WHAT THIS TASK INVOLVES: Among the entries below, find the lines with "from" and copy them.

THE DATA:
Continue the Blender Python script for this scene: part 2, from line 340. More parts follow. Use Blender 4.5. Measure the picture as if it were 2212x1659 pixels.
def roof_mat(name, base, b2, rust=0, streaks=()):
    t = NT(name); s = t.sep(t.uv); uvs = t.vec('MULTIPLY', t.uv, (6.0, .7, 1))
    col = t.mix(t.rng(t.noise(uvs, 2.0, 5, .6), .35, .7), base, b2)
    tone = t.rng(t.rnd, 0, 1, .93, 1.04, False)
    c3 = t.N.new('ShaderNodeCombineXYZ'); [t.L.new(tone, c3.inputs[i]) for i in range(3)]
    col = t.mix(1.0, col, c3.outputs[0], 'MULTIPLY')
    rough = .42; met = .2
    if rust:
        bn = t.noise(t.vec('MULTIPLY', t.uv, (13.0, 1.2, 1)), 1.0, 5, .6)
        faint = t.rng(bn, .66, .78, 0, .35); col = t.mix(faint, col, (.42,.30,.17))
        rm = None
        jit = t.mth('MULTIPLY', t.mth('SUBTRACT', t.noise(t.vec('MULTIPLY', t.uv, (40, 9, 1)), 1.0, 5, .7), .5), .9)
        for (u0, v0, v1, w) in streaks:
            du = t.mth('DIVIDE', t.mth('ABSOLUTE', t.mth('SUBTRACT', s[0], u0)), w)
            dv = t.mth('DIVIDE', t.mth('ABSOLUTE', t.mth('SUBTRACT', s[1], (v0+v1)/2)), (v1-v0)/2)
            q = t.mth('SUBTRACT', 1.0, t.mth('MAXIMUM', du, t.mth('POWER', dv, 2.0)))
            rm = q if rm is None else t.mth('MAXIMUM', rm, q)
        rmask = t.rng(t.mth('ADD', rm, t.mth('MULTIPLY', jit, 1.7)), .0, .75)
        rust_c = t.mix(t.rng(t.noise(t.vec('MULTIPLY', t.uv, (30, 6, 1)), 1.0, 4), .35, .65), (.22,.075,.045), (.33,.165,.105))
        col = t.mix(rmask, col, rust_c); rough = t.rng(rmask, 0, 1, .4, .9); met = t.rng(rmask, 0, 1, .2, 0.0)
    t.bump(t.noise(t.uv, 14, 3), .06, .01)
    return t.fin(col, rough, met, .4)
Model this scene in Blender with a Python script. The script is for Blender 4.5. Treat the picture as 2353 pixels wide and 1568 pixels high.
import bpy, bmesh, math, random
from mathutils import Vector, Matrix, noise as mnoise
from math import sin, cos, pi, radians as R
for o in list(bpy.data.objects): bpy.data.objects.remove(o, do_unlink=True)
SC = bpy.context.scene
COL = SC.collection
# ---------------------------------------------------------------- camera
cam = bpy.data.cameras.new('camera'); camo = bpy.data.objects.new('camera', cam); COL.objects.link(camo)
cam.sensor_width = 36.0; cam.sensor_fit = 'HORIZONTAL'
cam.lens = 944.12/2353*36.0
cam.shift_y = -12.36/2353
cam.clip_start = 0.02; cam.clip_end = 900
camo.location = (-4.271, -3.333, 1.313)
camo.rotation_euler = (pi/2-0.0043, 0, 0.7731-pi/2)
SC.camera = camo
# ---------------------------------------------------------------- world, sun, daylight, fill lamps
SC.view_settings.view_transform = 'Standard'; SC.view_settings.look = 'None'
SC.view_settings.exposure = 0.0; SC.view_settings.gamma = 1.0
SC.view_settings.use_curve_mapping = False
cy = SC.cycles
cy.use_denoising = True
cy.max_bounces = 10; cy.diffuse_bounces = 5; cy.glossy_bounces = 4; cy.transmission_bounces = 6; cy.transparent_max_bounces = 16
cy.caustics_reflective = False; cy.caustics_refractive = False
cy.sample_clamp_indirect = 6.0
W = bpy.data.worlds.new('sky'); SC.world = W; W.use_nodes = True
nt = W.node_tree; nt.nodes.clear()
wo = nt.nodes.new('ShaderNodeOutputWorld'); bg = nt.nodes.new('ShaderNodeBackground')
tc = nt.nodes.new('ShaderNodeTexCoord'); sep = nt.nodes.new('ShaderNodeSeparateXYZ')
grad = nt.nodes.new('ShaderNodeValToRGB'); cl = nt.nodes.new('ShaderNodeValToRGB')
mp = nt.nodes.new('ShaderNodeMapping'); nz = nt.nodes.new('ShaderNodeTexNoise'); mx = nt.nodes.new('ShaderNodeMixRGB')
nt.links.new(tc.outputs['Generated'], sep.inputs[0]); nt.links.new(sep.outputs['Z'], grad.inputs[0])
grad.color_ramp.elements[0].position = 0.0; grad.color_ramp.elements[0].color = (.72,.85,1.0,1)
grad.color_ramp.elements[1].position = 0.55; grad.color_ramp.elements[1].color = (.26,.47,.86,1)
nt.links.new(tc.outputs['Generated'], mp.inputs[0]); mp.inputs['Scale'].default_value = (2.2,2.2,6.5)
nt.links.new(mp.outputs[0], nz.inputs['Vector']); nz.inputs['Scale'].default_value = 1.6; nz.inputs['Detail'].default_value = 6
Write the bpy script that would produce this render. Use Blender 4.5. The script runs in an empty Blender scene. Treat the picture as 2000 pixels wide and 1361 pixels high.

OUTPUT OF THE TASK:
Continue the Blender Python script for this scene: part 2, from line 340. More parts follow. Use Blender 4.5. Measure the picture as if it were 2212x1659 pixels.
from mathutils import Vector, Matrix, noise as mnoise
from math import sin, cos, pi, radians as R